Review: If You Know the History of Van Halen, Armin van Buuren’s ‘Jump’ Remix Makes Perfect Sense


When I saw on my Twitter feed that Armin van Buuren had dropped a remix of Van Halen’s 1983 synth-pop number one “Jump” with original VH vocalist David Lee Roth in tow at Ultra Music Festival 2019 (fun fact: Larry Levan played “Jump” at the Paradise Garage for his flock around the time of the song’s release, and, yup, they initially loathed it), I had low expectations but was curious to hear it.

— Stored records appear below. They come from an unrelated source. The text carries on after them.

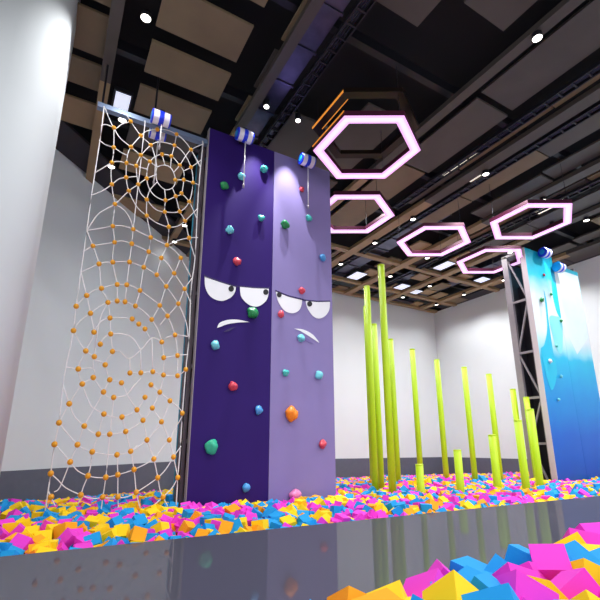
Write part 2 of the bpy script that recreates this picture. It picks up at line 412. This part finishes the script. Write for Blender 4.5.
def truss(t, x, ybk, ztop, front_w=.09, depth_bars=(5.55, 3.83, 2.38, 1.0), zb=-.85, first_back=True, sm='steel'):
    # an open steel side frame standing in the plane X = x, from the panel back to ybk
    yf = YP+.06+front_w/2
    a = MB(); a.b2((x, YP+.06, zb), (x+.11, YP+.06+front_w, ztop)); a.build('front_post', M[sm], t)
    a = MB(); a.b2((x, ybk-.2, zb), (x+.11, ybk, ztop-.04)); a.build('rear_post', M[sm], t)
    a = MB(); a.b2((x, YP+.06, ztop-.09), (x+.11, ybk, ztop)); a.build('top_rail', M[sm], t)
    zs = [ztop-.09]+list(depth_bars)+[zb+.3]; f = first_back
    for i, z in enumerate(depth_bars):
        a = MB(); a.b2((x+.02, YP+.1, z-.035), (x+.08, ybk-.1, z+.035)); a.build('cross_bar', M[sm], t)
    for i in range(len(zs)-1):
        y0, y1 = (ybk-.15, YP+.15) if f else (YP+.15, ybk-.15)
        a = MB(); a.bar((x+.05, y0, zs[i]), (x+.05, y1, zs[i+1]), .05, .05); a.build('diagonal_brace', M[sm], t); f = not f

# --- purple / lavender tower
ZT = 7.46
X0, X1, X2 = 2.165, 3.69, 5.205
t = thing('climbing_tower', (X0, YP, -.9), 'tall two-tone climbing tower, dark purple and lavender panels with angry cartoon faces', 'climbing wall')
a = MB(); a.b2((X0, YP, -.85), (X1-.003, YP+.06, ZT)); pa = a.build('panel', [M['purple']], t, origin=(X0, YP, 0)); pa['label'] = 'dark purple climbing panel'
a = MB(); a.b2((X1+.003, YP, -.85), (X2, YP+.06, ZT)); pb = a.build('panel', [M['lavender']], t, origin=(X1, YP, 0)); pb['label'] = 'lavender climbing panel'
a = MB(); a.b2((X0-.012, YP, -.85), (X0-.001, YP+.13, ZT+.005)); a.build('edge_trim', M['side'], t)
truss(t, X0, 8.5, ZT-.05, sm='steeldark')
truss(t, X2-.12, 8.5, ZT-.05, sm='steeldark')
a = MB(); a.b2((X0+.13, YP+.08, -.85), (X0+.16, 8.42, ZT-.3)); a.b2((X2-.17, YP+.08, -.85), (X2-.14, 8.42, ZT-.3)); a.build('lining', M['lining'], t)
a = MB(); a.b2((X0-.005, 8.52, -.85), (X2, 8.58, ZT-.1)); o = a.build('rear_panel', M['cyanpanel'], t); o['label'] = 'cyan rear climbing panel'
# faces
decal('eye', [(204.5, 276.2), (220, 282.2), (235.8, 287), (234.7, 292.5), (230, 298), (221, 301), (211, 297.2), (205.4, 288)], 'white', pa, sharp=(0, 2))
decal('eye', [(239.8, 286.8), (254, 288.2), (268.7, 288.7), (268, 296), (265, 302), (257.5, 306.6), (248.7, 304.8), (241.2, 297)], 'white', pa, sharp=(0, 2))
decal('eye', [(275.6, 291.2), (288, 296.5), (302, 300), (301.2, 306), (298, 311.2), (291.2, 313.3), (283.7, 310), (277.8, 301)], 'white', pb, sharp=(0, 2))
decal('eye', [(305.5, 300.7), (317, 302), (329.8, 301.8), (329, 310), (325, 316), (318.7, 318.6), (312.5, 315.8), (307.2, 308)], 'white', pb, sharp=(0, 2))
def circ(x, y, r): return [(x+r*math.cos(i*math.pi/6), y+r*math.sin(i*math.pi/6)*1.08) for i in range(12)]
decal('pupil', circ(231, 288.9, 2.7), 'black', pa, off=.009); decal('pupil', circ(265.6, 292.2, 2.6), 'black', pa, off=.009)
decal('pupil', circ(279, 294.9, 2.4), 'black', pb, off=.009); decal('pupil', circ(309.4, 304, 2.5), 'black', pb, off=.009)
decal('eyelid_line', [(203.6, 273.8), (205.5, 275.6), (221, 281.2), (236.3, 286), (237, 284.6), (237.6, 286.8), (240, 285.6), (254, 287), (268.6, 287.5), (269.8, 285.8), (269.2, 289), (254, 288.4), (239.6, 287), (236, 287.4), (220.5, 282.6), (204.2, 277)], 'lip', pa, smooth=False)
decal('eyelid_line', [(275.3, 290), (288, 295.2), (302.6, 298.8), (304.4, 299.6), (317, 300.8), (330, 300.6), (330, 302), (317, 302.2), (304.4, 301), (302, 300.4), (287.6, 296.8), (275.3, 291.6)], 'lip', pb, smooth=False)
decal('mouth', [(217, 328), (219.5, 323), (227.5, 320), (238, 319.8), (249.5, 322.2), (238, 322.6), (227.5, 324.2), (221, 326.6)], 'white', pa, sharp=(0, 4))
decal('lower_lip', [(223.5, 332), (228, 329), (235.5, 327), (229, 331)], 'lip', pa, sharp=(0, 2))  # offset shadow of the mouth, painted as a dark curve
decal('mouth', [(294, 328.6), (303, 329.6), (311.8, 334), (317.6, 340.4), (319, 343), (312.5, 338.6), (306.2, 334.6), (300, 331)], 'white', pb, sharp=(0, 4))
decal('lower_lip', [(302, 336), (309, 339.5), (313.4, 344), (306, 341)], 'lip2', pb, sharp=(0, 2))  # painted offset shadow below the lavender panel's mouth
HD = [(223.5, 186.4, 8, 'hgreen', 'green'), (240.6, 177, 7, 'haqua', 'aqua'), (263, 170, 7.2, 'hteal', 'teal'), (260.4, 218.5, 6, 'hteal', 'teal'),
      (229, 230.8, 7.8, 'haqua', 'aqua'), (236.4, 262, 7.6, 'hred', 'red'), (252, 313.3, 10.5, 'hgreen', 'large green'), (214.5, 345.4, 8.4, 'haqua', 'aqua'),
      (232.2, 385.9, 8.8, 'hred', 'red'), (258, 410.2, 7.8, 'hblue', 'blue'), (210.6, 446.2, 12.8, 'hsea', 'large sea green'), (245.7, 487.3, 8.2, 'hblue', 'blue')]
HL = [(301, 190, 5, 'hred', 'small red'), (284, 225, 8.4, 'hgreen', 'green'), (307.8, 218.8, 6.2, 'hteal', 'teal'), (321.6, 258, 6.4, 'hblue', 'blue'),
      (301, 291, 6.6, 'hred', 'red'), (280, 314.5, 6.6, 'hred', 'red'), (300.3, 338.5, 7.2, 'haqua', 'aqua'), (284.7, 373, 6.6, 'hteal', 'teal'),
      (318.3, 375.4, 7.8, 'haqua', 'aqua'), (289.8, 413.8, 13.5, 'horange', 'large orange'), (321.6, 444, 8, 'hred', 'red'), (294.6, 495, 11, 'hpink', 'pink')]
for k, (x, y, s, mt, c) in enumerate(HD): hold(x, y, s*1.08, mt, pa, c+' climbing hold', k, 1, 1.05)
for k, (x, y, s, mt, c) in enumerate(HL): hold(x, y, s*1.08, mt, pb, c+' climbing hold', k+40, 1 if s < 10.5 else (.9 if c[-1] == 'e' else 1.1), 1.05)

# --- blue ice tower on the right
XA, XB, XC = 12.92, 14.46, 16.0
ZR = 7.3
t = thing('climbing_tower', (XA, YP, -.9), 'blue and white ice-pattern climbing tower with open steel truss side, right edge', 'climbing wall')
a = MB(); a.b2((XA, YP, -.85), (XB-.003, YP+.06, ZR))
def artpoly(px, mi, off, smooth=True, sharp=()):
    pts = [P(*q) for q in px]
    if smooth: pts = smooth_poly(pts, True, 4, sharp)
    a.prism([(min(max(p[0], XA+.01), XB-.01), YP-off, p[1]) for p in pts], (0, .0005, 0), mi)
artpoly([(549, 318), (555, 316), (562, 322), (562, 352), (557, 350), (553, 338)], 3, .005)
artpoly([(552, 262), (556, 275), (560, 300), (561, 318), (556, 310), (552, 290)], 2, .004)
artpoly([(543.5, 289), (546.5, 302), (548.6, 322), (550.5, 335), (553, 352), (557, 372), (551, 390), (541, 352), (544, 345), (547, 330), (546, 312)], 2, .006, sharp=(0,))
pr = a.build('panel', [M['art'], M['ice_white'], M['ice_cyan'], M['ice_pale']], t, origin=(XA, YP, 0)); pr['label'] = 'blue and white ice-pattern climbing panel'
a = MB(); a.b2((XB+.003, YP, -.85), (XC, YP+.06, ZR-.25))
a.add([(XB+.02, YP-.002, 6.9), (XC-.02, YP-.002, 6.9), (XC-.02, YP-.002, 4.6), (XB+.6, YP-.002, 3.9), (XB+.02, YP-.002, 4.9)], [(0, 1, 2, 3, 4)], 1)
o = a.build('panel', [M['art'], M['ice_white']], t, origin=(XB, YP, 0)); o['label'] = 'second blue and white panel at the picture edge'
a = MB(); a.b2((XA-.016, YP, -.85), (XA-.001, YP+.17, ZR+.005)); a.build('edge_trim', M['edge'], t)
truss(t, XA, 8.52, ZR-.03, front_w=.14)
a = MB(); a.b2((XA+.13, 8.38, -.85), (XC, 8.42, ZR-.3)); a.b2((XA+.5, YP+.08, -.85), (XA+.53, 8.38, 6.2)); a.build('lining', M['lining'], t)
a = MB(); a.b2((XC-.12, YP+.06, -.85), (XC, 8.42, ZR-.1)); a.build('side_panel', M['steel'], t)
for k, (x, y, s, mt, c) in enumerate([(540.5, 300, 4.6, 'hgreen', 'green'), (550, 294.5, 2.8, 'hgreen', 'small green'), (560, 321, 3, 'hgreen', 'small green'), (543, 275, 2.4, 'hred', 'small red'),
                                    (549, 361, 3.8, 'white', 'white'), (560, 376.5, 3, 'haqua', 'aqua'), (557.5, 399.5, 3, 'haqua', 'aqua'), (555.5, 346, 2.8, 'hteal', 'teal')]):
    hold(x, y, s*1.15, mt, pr if atY(x, y, YP).x < XB else o, c+' climbing hold', k+80)

# ------------------------------------------------------------------ auto belays
def belay(px, py, Y, label, cord_to=None, L=.3, R=.135, capm='drumblue', rz=0, extra=None):
    q = atY(px, py, Y); t = thing('auto_belay', (q.x, q.y, q.z), label, 'auto belay', 'auto belay devices')
    def tb(a0, a1, r0, r1, name, mt, seg=20):
        a = MB(); a.tube([(q.x+a0, q.y, q.z), (q.x+a1, q.y, q.z)], [r0, r1], seg); a.build(name, mt, t, bevel=.006)
    tb(-L/2, L/2, R, R, 'drum', M['drumwhite'])
    tb(-.045, .045, R*1.035, R*1.035, 'stripe', M['drumblue'])
    tb(-L/2-.03, -L/2, R*.92, R*1.04, 'end_cap', M[capm])
    tb(L/2, L/2+.03, R*1.04, R*.92, 'end_cap', M[capm])
    tb(-L/2-.037, -L/2-.03, R*.5, R*.55, 'hub', M['drumcyan'])
    a = MB(); a.b2((q.x-.03, q.y, q.z-.02), (q.x+.03, YP+.0 if q.y < YP else q.y+.3, q.z+.03)); a.b2((q.x-.05, q.y-.03, q.z+R), (q.x+.05, q.y+.03, q.z+R+.05)); a.build('bracket', M['tray'], t)
    if cord_to:
        x1, y1 = cord_to; z1 = atY(x1, y1, q.y).z
        a = MB(); a.tube([(q.x+.02, q.y-.01, q.z-R*.9), (q.x+.02, q.y-.01, z1)], .012, 6); a.build('cord', M['rope'], t, smooth=True)
        a = MB(); a.tube([(q.x+.02, q.y-.01, z1), (q.x+.02, q.y-.01, z1-.03), (q.x+.02, q.y-.01, z1-.1)], [.012, .025, .012], 8); a.build('clip', M['steel'], t)
belay(244.5, 136, YP-.25, 'blue and white auto belay on top of the dark purple panel', (243.5, 184))
belay(307, 160.8, YP-.25, 'blue and white auto belay on top of the lavender panel', (307.5, 205))
belay(161, 118.5, YP-.2, 'upper blue and white auto belay over the rope net bar', (161, 146))
belay(157.5, 134.5, YP+.35, 'lower blue and white auto belay hanging behind the rope net', (157.5, 182), L=.27, R=.115)
belay(545, 253, YP-.2, 'blue auto belay on the left half of the ice-pattern tower', None, L=.28, R=.165)
belay(559, 267.5, YP-.2, 'cyan-capped auto belay at the right picture edge', None, capm='drumcyan', L=.28, R=.165)

# ------------------------------------------------------------------ rope net frame and net
t = thing('net_support', (.1, YP, 7.1), 'blue-grey steel top bar carrying the rope climbing net', 'support frame')
zb = P(150, 120.5)[1]
a = MB(); a.b2((.02, YP+.03, zb-.05), (X0-.02, YP+.15, zb+.05)); a.build('top_bar', M['steelblue'], t)
for x in (.1, 1.05): 
    a = MB(); a.tube([(x, YP+.09, zb+.05), (x, YP+.09, ZC+.1)], .02, 8); a.build('hanger_rod', M['tray'], t)
a = MB(); a.b2((X0-.07, YP+.2, -.8), (X0-.02, YP+.25, zb-.06)); a.build('side_post', M['steeldark'], t)

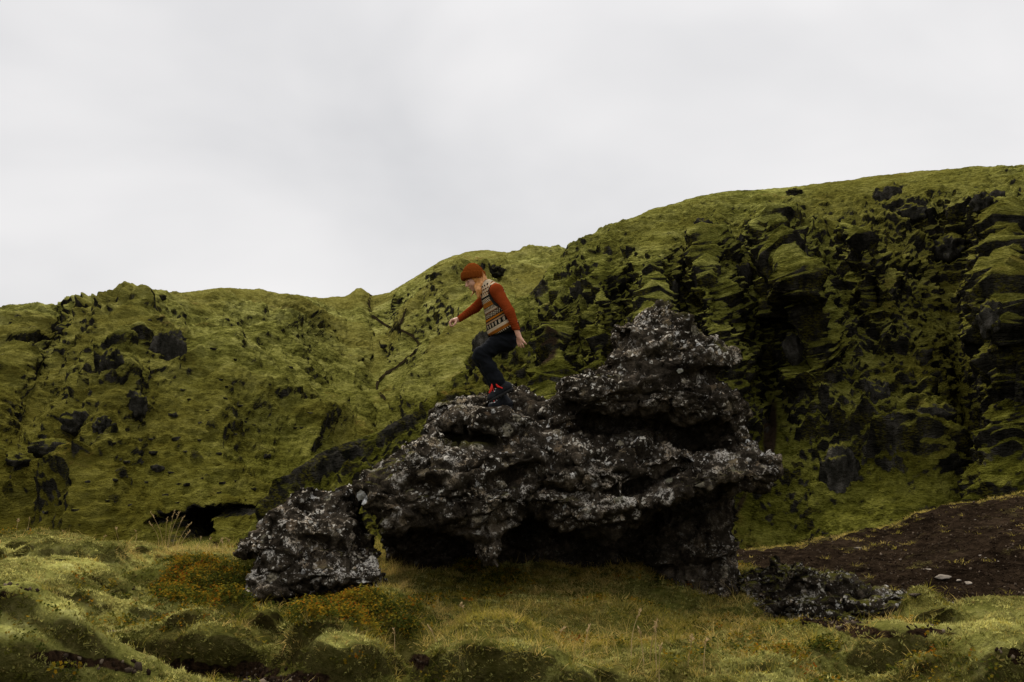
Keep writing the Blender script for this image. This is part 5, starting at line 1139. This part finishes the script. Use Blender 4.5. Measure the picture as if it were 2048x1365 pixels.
# leafy ground cover turning yellow and orange
x, y = samples(230000); p, rot, px, py, st = frame(x, y, .6)
leaf = ell_mask(px, py, LEAF) * np.clip(1 + 1.1 * fbm(p, 2.4, 3, .6, 17), 0, 2); grn = ell_mask(px, py, GREEN_LEAF)
keep = rg.uniform(0, 1, len(x)) < np.clip(sstep(leaf, .22, .6) * .85 + .09 * sstep(fbm(p, 1.3, 2, .5, 19), .1, .4), 0, 1) * (1 - .8 * sstep(ell_mask(px, py, SOIL_SHADE), .4, .6))
tint = np.clip(.40 + .30 * fbm(p, 2.6, 2, .6, 27) - .30 * grn + rg.normal(0, .24, len(x)), 0, 1)
lift = np.array([0, 0, 1.0]) * (rg.uniform(0, .07, len(x)) * sstep(leaf, .3, .8))[:, None]
zone_l = px < 560
for nm, m_, lab in (('ground_cover', zone_l, 'bush of yellow and orange leaves spreading left of the slanted boulder'), ('ground_cover', ~zone_l, 'patches of orange and green leaves in the grass before the rock')):
    k = keep & m_; scatter(nm, lab, 'ground cover', C_COVER, (p + lift)[k], rot[k], rg.uniform(.55, 1.2, k.sum()), tint[k], 0 * tint[k])
# tufts along the crest of the dirt slope and loose grit on it
m_ = (DV.reshape(-1, 3)); tq = np.broadcast_to(td, DV.shape[:2]).reshape(-1)
w = np.clip(sstep(tq, .93, .985) * .9 + .012 + .25 * sstep(fbm(m_ * [.6, 1, 1], .9, 3, .6, 5), .35, .6), 0, 1) * .28
k = (rg.uniform(0, 1, len(m_)) < w) & (m_[:, 1] > 10.5); pp = m_[k] + rg.normal(0, .03, (k.sum(), 3)) * [1, 1, 0]
scatter('slope_grass', 'sparse straw tufts along the rim of the dirt slope', 'grass', C_GRASS, pp, np.stack([0 * pp[:, 0], 0 * pp[:, 0], rg.uniform(0, 6, len(pp))], -1), rg.uniform(1.0, 2.6, len(pp)), rg.uniform(.2, .9, len(pp)), rg.uniform(.1, .9, len(pp)))
C_GRIT = bpy.data.collections.new('grit_parts'); M_GRIT = NT('grit'); M_GRIT = M_GRIT.done(M_GRIT.mix(M_GRIT.attr('tint', typ='INSTANCER'), (.014, .009, .006), (.15, .115, .08)), None, 1.0, 0.0)
for i in range(3):
    v, f = ico(1); v = v * (1 + .25 * rg.normal(size=len(v)))[:, None] * [1, .8, .6]; proto(C_GRIT, 'grit', v * .02, f, M_GRIT)
k = (rg.uniform(0, 1, len(m_)) < .22) & (m_[:, 1] > 9.8); pp = m_[k] + rg.normal(0, .04, (k.sum(), 3)) * [1, 1, 0]
xs, ys = samples(60000, 4.7, 10.5); ps, _, pxs_, pys_, _ = frame(xs, ys); ks = rg.uniform(0, 1, len(xs)) < .6 * sstep(ell_mask(pxs_, pys_, SOIL_SHADE), .35, .6); pp = np.concatenate([pp, ps[ks]]); n_ = len(pp)
scatter('grit', 'loose grit and pebbles on the bare soil', 'gravel', C_GRIT, pp, rg.uniform(0, 6, (n_, 3)), rg.uniform(.3, 1.0, n_) * (1 + 1.2 * rg.uniform(0, 1, n_) ** 14), rg.uniform(0, 1, n_) ** 5, np.zeros(n_))

# tall dry stalks, each a thing
M_STALK = plain('dry_stalk', (.30, .21, .085), .8); M_SEED = plain('seed_head', (.36, .25, .11), .85)
def stalk(px, py, Y, hpx, leanpx, lab, grp):
    p = gnd(px, py, Y); hgt = hpx / FPX * Y; ln = leanpx / FPX * Y; s = np.linspace(0, 1, 7); c = np.stack([ln * s ** 2.2, .04 * np.sin(3 * s + px), hgt * s * (1 - .06 * s * abs(leanpx) / hpx)], -1)
    o = bpy.data.objects.new('grass_stalk', None); o.location = p; o.empty_display_size = .05; COL.objects.link(o); tag(o, lab, 'grass stalk', grp)
    v, f = tube(c, .0032 - .0016 * s, 4); obj('stem', np_mesh('stem', v, f, M_STALK), (0, 0, 0), o)
    parts = []
    for i in range(9):
        b = c[-1] + (c[-2] - c[-1]) * i / 9 * 1.2; d = np.array([rg.normal(0, .010), rg.normal(0, .010), .016]); parts.append(tube([b, b + d * .5, b + d], [.0016, .0042, .001], 4))
    v, f = join(parts); obj('seed_head', np_mesh('seed_head', v, f, M_SEED), (0, 0, 0), o)
for px, py, Y, h_, l in [(322, 1112, 12.0, 70, -22), (333, 1114, 11.9, 76, 12), (338, 1113, 11.8, 72, 16), (345, 1112, 11.8, 66, 18), (352, 1112, 11.7, 58, 28), (315, 1112, 11.9, 52, -18), (328, 1113, 11.9, 62, 6), (362, 1110, 11.6, 40, 16)]:
    stalk(px, py, Y, h_, l, 'tall dry grass stalk on the left crest in front of the dark cave', 'dry stalks in front of the cave')
for px, py, Y, h_, l in [(120, 1110, 12.0, 34, 4), (35, 1102, 11.6, 30, -3), (50, 1103, 11.6, 34, 4), (160, 1112, 12.0, 22, 3), (235, 1113, 12.1, 24, -3), (205, 1113, 12.1, 20, 2), (270, 1112, 12.0, 20, -3), (415, 1104, 11.2, 28, 6), (432, 1100, 11.1, 34, 10), (445, 1100, 11.0, 36, -4), (395, 1106, 11.4, 24, 5), (465, 1075, 10.9, 40, -12)]:
    stalk(px, py, Y, h_, l, 'short dry grass stalk standing along the left crest', 'dry stalks along the left crest')
for px, py, Y, h_, l in [(1262, 1340, 6.6, 88, 22), (1302, 1345, 6.5, 92, 12), (1312, 1352, 6.4, 96, 4), (1288, 1348, 6.5, 70, -8), (1166, 1345, 6.5, 66, 14), (1320, 1362, 6.2, 80, 2), (1378, 1350, 6.4, 66, 6), (1405, 1352, 6.3, 60, 10), (1110, 1330, 6.7, 40, 18)]:
    stalk(px, py, Y, h_, l, 'thin pale grass stalk in the foreground grass right of the moss mound', 'pale stalks right of the moss mound')
for px, py, Y, h_, l in [(878, 1330, 6.7, 66, -22), (936, 1322, 6.8, 60, -16), (860, 1330, 6.8, 50, -6), (790, 1320, 7.0, 44, -4), (842, 1325, 6.9, 38, -2), (1510, 1175, 10.6, 34, 10), (1905, 1225, 9.2, 36, -4)][:5]:
    stalk(px, py, Y, h_, l, 'thin dry grass stalk in the dark hollow left of the moss mound', 'dry stalks in the dark hollow')
print('plants', time.time() - T0)
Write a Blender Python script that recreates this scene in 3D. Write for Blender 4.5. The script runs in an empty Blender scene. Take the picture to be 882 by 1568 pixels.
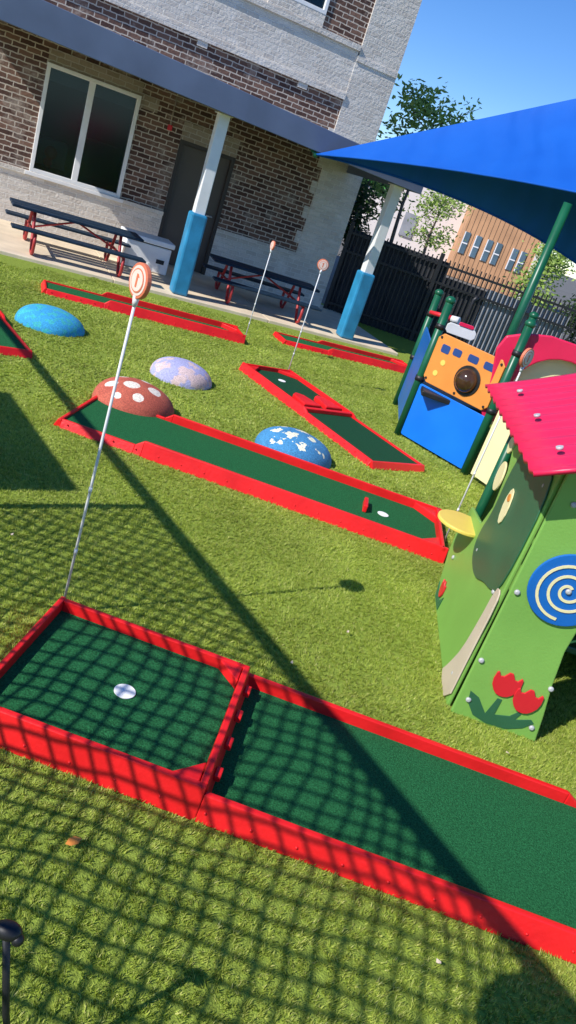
import bpy, bmesh, math, random
import numpy as np
from mathutils import Vector, Matrix
random.seed(7); rng=np.random.default_rng(7)
S=bpy.context.scene
S.view_settings.view_transform='Standard'
try: S.view_settings.look='None'
except Exception: pass
S.view_settings.exposure=0
SX,SY=.731,.682      # horizontal direction the shadows fall

# ------------------------------------------------------------------ materials
def new_mat(name):
    m=bpy.data.materials.new(name); m.use_nodes=True
    nt=m.node_tree; b=nt.nodes['Principled BSDF']
    return m,nt,b
def N(nt,t,**k):
    n=nt.nodes.new(t)
    for a,v in k.items(): setattr(n,a,v)
    return n
def mat(name,col,rough=.5,var=.15,scale=8.,bump=0.,bscale=None,spec=.5,dirt=None):
    m,nt,b=new_mat(name)
    tc=N(nt,'ShaderNodeTexCoord'); no=N(nt,'ShaderNodeTexNoise')
    no.inputs['Scale'].default_value=scale; no.inputs['Detail'].default_value=6
    nt.links.new(tc.outputs['Object'],no.inputs['Vector'])
    r=N(nt,'ShaderNodeValToRGB')
    r.color_ramp.elements[0].position=.3; r.color_ramp.elements[1].position=.7
    c0=[max(0,c*(1-var)) for c in col]; c1=[min(1,c*(1+var)) for c in col]
    if dirt: c0=dirt
    r.color_ramp.elements[0].color=(*c0,1); r.color_ramp.elements[1].color=(*c1,1)
    nt.links.new(no.outputs['Fac'],r.inputs['Fac']); nt.links.new(r.outputs['Color'],b.inputs['Base Color'])
    rr_=N(nt,'ShaderNodeMapRange'); rr_.inputs[3].default_value=max(.02,rough-.08); rr_.inputs[4].default_value=min(1,rough+.10)
    nt.links.new(no.outputs['Fac'],rr_.inputs[0]); nt.links.new(rr_.outputs[0],b.inputs['Roughness'])
    b.inputs['Specular IOR Level'].default_value=spec
    if bump>0:
        n2=N(nt,'ShaderNodeTexNoise'); n2.inputs['Scale'].default_value=bscale or scale*6; n2.inputs['Detail'].default_value=4
        nt.links.new(tc.outputs['Object'],n2.inputs['Vector'])
        bp=N(nt,'ShaderNodeBump'); bp.inputs['Strength'].default_value=bump; bp.inputs['Distance'].default_value=.01
        nt.links.new(n2.outputs['Fac'],bp.inputs['Height']); nt.links.new(bp.outputs['Normal'],b.inputs['Normal'])
    return m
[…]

Rock bands getting the remix treatment is nothing new. Everyone from Elvis to The Rolling Stones have had their songs reinterpreted for the dance floor with varying results. But before I could hear the remix I ran the numbers in my head [cue adding machine SFX]: the biggest commercial DJ + one of the biggest legacy rock bands = a nice lil’ payday for all parties involved, especially for Van Halen whose status is locked in who-the-hell-knows-if-they’re-going-to-ever-record-or-tour-again limbo.

The formula for Van Buuren’s interpretation is simple and calculated. He flies Roth’s vocal over a pedestrian EDM track, then brings in the song’s iconic synth line with additional percussion. Introduce a cowbell to the breakdown and – viola! – make sure you spell van Buuren with two u’s on the check.

Writing in Rolling Stone Brittany Spanos described the intro as “Baba O’Riley” esque – er, that’s a stretch – and opined, “The funniest part of the whole thing is that it makes one less nostalgic for the golden age of Eighties synth-rock, and more hungry for the era of Peak EDM that we experienced a mere five years ago.”

I think she tripped over her point. Nostalgia is precisely what’s being peddled here. “Jump” is a pre-internet relic, an artifact from a pre-woke time when Spandex-wearing men with peroxide hair ruled the charts and often behaved very, very badly. In fact, I’ll bet that a good percentage of UMFers had heard “Jump” before at a sporting event or on classic rock radio in the car with their parents. No matter what your musical proclivities are it’s a song everyone knows.

Novelty remixes of pop tracks are disposable fodder, a tactic that’s part of a strategy to get mass attention. The only thing that’s newsworthy about this lackluster remix is that it took 36 years to happen. Having garnered a lot of global attention since Ultra, everyone involved can proclaim mission accomplished.